The American choreographer Loïe Fuller (1862-1928) became world-renowned for introducing a revolutionary dance. In the so called Serpentine dance, she produced an image on stage which was non-representational – instead of showing the dancer “dance”, she conjured up the tracing of the kinetic energy which the body instigates, just as a draughtsman, when he puts a point in motion to create a line.


In Trace, Hansdóttir not only alludes to Fuller’s ideas, but equally to the Lumière brothers movie clip of her Serpentine dance, in her own research on how energy disperses movement in time and space.


Hansdóttir has divided the exhibition space with an accordion wall. In the front, she exhibits photographs which reveal a certain motion in time. What the images have in common is how they reveal the eternal flux of a metamorphosing form, which otherwise (without the motions of the body) would simply remain static.


Mirrors on the leporello wall divide the viewers movements into separate and distinct moments as they walk past, as in a film. A 16mm film is projected through the wall, by means of two mirrors that transport the image from the front to the rear space, creating a reference to the subject’s journey in the filming process, when the viewer is allowed to see in one place that which has happened in another.


The film is the starting point of Hansdóttir’s investigation, the accompanying sound, the wall and the photographs being either part of the process or its aftermath. In actual fact, it is the traces themselves which the process as a whole has left behind in time and space, which is of prime importance, whether it be from a body, machine or a light source.

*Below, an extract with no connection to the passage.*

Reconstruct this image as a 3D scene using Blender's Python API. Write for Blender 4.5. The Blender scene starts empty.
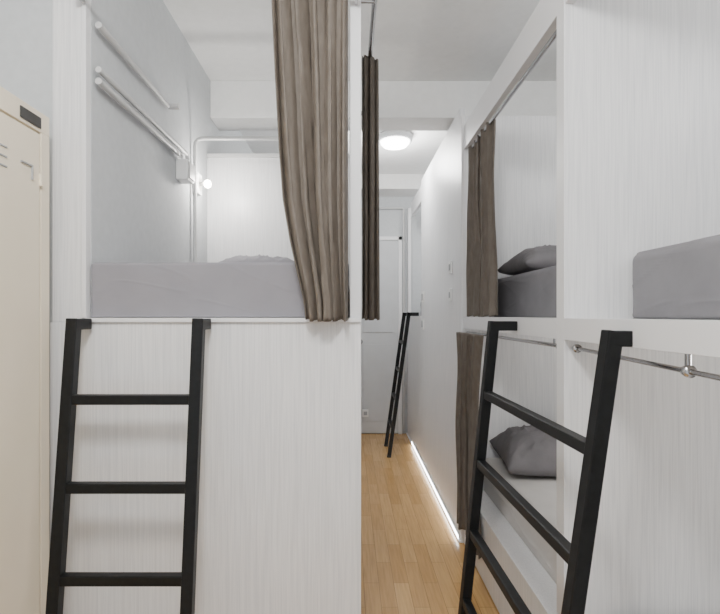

Elín Hansdóttir (b. 1980) lives and works in Berlin. Her work is often based on spare architectural elements creating self-contained worlds that seem to operate under their own set of rules. Elín has made numerous site-specific installations for exhibitions such as Art against Architecture, National Gallery of Iceland; The International Lightbiennale, Ruhr, Germany; Rethink the Implicit, Den Frie Udstillingsbygning, Copenhagen and for Frieze Projects, London 2007.